3 June 1997

The Strains Of Accepting Women In The Armed Forces

Anthony F. Milavic,
Major, United States Marine Corps, (Retired)

In the wake of the Lt. Kelly Flinn, USAF affair, a new and even more disturbing event has come to light. On 31 May 1997, I read in the Washington Post of actions that suggest that our government is taking on the trappings of the 13th century Inquisition or a totalitarian regime: ”Admiral, [and] Army Counsel Probed For Harassment.”  I am specifically referring to the allegations leveled against the Army’s general counsel, Mr. William Coleman III, that constitute “sexual harassment.” Reportedly, he has had three charges levied against him: [emphases mine]

1) ”TOLD offensive jokes in public”

2) ”LISTENED to rap music with offensive lyrics"

3) ”
a subordinate in an offensive manner at an office luncheon.”

These are not reflective of a government that finds its roots in freedom of speech and expression; these are indicative of totalitarianism. 

Let’s look first at the behavior under indictment. The author of the Washington Post article, Dana Priest, writes: “...experts inside and outside the services believe it reflects the strains of a still-evolving acceptance of women in the armed forces.” Well, whoever those “experts” might be their observation is, at best, a half-truth. Women served in the U. S. Marine Corps during the two World Wars and became a permanent component in 1948. The other Services had similar experiences. During my 25 years service, I don’t recall any “strains” in accepting them; that is, accepting them as women. The “strain” came with the advent of a manifest hypocrisy camouflaged in a policy popularly known as “political correctness.” 

Central to this “political correctness” is egalitarianism staged through the neutering of the sexes--everyone is a person. The hypocrisy here finds its roots in the standard “first among equals” of totalitarian regimes; i.e, equality is defined by those in-charge. Today’s hypocrisy surfaces as we see that women and men are morphed into personhood. That is, they are gender-normed by replacing their labels of man and woman with the single label, "person." However, the gender norming--sameness--process ends with the label of, "person": The former women are given "assertive" training--an attribute historically associated with men; and, the former men are subjected to "sensitivity" training--an attribute historically associated with women. This is a transparent attempt to excise an inherent attribute from one group and transplant it in another group--male MACHO becomes, in a word coined by actress Katherine Hepburn and expressed during a "60 Minutes" interview, "FACHO." The neo-egalitarianism is then realized: female person superiority through assertiveness/aggression over the now emasculated--sensitive--male person.  However, brainwashing in and of itself, does not assure the subjugation of its target group; that’s how we get to the “strains.”

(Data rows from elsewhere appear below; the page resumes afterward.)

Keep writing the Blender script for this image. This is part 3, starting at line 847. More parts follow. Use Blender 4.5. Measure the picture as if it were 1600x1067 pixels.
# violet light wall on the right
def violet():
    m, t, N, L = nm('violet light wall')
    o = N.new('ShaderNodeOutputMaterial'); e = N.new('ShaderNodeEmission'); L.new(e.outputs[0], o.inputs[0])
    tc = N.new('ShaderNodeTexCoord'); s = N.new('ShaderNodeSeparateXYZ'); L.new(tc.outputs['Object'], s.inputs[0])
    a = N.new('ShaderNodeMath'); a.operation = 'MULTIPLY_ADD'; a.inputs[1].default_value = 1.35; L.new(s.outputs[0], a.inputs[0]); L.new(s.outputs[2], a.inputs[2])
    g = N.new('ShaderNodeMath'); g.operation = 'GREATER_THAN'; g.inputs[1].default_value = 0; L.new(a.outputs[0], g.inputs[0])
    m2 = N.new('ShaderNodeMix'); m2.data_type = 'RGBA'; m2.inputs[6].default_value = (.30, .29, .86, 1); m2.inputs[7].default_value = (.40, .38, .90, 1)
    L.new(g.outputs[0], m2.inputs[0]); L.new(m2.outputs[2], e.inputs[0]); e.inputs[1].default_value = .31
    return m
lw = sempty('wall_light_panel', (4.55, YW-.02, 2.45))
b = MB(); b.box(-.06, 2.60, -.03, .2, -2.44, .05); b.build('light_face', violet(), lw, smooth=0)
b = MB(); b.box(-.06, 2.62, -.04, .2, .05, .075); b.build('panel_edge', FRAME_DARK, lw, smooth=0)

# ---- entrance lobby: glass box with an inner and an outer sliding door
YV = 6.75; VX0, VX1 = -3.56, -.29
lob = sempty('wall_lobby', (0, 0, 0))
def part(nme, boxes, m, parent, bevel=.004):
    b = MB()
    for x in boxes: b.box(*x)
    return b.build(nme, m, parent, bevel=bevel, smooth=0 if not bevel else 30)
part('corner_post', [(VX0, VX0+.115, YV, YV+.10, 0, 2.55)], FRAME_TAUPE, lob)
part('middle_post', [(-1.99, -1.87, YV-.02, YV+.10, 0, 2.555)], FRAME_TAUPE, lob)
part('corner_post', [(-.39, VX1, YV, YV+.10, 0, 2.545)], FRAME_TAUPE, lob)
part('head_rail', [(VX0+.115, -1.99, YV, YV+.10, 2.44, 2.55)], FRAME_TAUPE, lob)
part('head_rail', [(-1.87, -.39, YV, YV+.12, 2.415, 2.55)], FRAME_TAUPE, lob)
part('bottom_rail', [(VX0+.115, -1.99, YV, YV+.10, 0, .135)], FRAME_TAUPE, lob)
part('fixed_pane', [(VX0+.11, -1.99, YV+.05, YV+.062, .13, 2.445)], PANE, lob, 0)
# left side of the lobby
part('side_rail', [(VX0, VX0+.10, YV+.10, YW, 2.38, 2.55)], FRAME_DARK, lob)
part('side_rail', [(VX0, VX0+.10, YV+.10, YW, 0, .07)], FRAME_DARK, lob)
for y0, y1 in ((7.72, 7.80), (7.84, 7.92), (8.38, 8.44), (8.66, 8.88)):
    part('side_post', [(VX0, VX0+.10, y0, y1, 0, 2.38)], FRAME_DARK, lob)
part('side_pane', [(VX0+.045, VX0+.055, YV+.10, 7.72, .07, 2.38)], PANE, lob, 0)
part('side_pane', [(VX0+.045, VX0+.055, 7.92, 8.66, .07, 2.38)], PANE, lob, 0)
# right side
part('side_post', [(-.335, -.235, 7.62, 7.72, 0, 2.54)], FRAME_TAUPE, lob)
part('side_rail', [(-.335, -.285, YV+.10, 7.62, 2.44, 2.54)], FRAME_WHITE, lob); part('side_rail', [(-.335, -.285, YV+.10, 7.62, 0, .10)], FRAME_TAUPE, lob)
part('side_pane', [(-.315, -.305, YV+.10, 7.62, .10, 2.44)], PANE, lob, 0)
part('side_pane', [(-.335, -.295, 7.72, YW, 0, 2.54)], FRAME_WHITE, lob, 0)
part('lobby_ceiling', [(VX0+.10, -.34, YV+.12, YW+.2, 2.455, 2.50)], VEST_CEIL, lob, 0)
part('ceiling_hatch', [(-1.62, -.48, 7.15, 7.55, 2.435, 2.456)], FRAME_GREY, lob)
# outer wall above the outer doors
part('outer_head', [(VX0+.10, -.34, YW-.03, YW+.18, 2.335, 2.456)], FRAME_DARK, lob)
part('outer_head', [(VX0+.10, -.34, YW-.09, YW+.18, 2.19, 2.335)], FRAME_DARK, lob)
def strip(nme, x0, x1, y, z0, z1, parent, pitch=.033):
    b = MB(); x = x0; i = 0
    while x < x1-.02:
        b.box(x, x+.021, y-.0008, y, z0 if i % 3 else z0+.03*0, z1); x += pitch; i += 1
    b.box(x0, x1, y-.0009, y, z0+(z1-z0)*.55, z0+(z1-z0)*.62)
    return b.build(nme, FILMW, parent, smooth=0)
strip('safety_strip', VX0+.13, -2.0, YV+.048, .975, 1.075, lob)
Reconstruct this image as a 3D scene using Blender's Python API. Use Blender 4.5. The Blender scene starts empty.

Federal legislation against “sexual harassment” was advertised as a means of protecting women from sexual coercion. In practice, as in the example of Mr. Coleman, it is a vise for squeezing off men’s constitutional freedom of expression. Once again, Mr. Coleman’s crimes were: TOLD and LISTENED; and, TOUCHED someone once in a public place. Ah, but they were “offensive” acts. Note: Ms. Priest does not suggest that the accused was attempting to sexually coerce anyone. She writes only that his actions were “offensive.” I ask, “How many ways are there to be offensive?” The more people counting the ways, the more ways there are! How can anyone function with the ever-present threat that someone will construe his words or what he listens to as offensive and subject to federal punitive action? THAT is strain!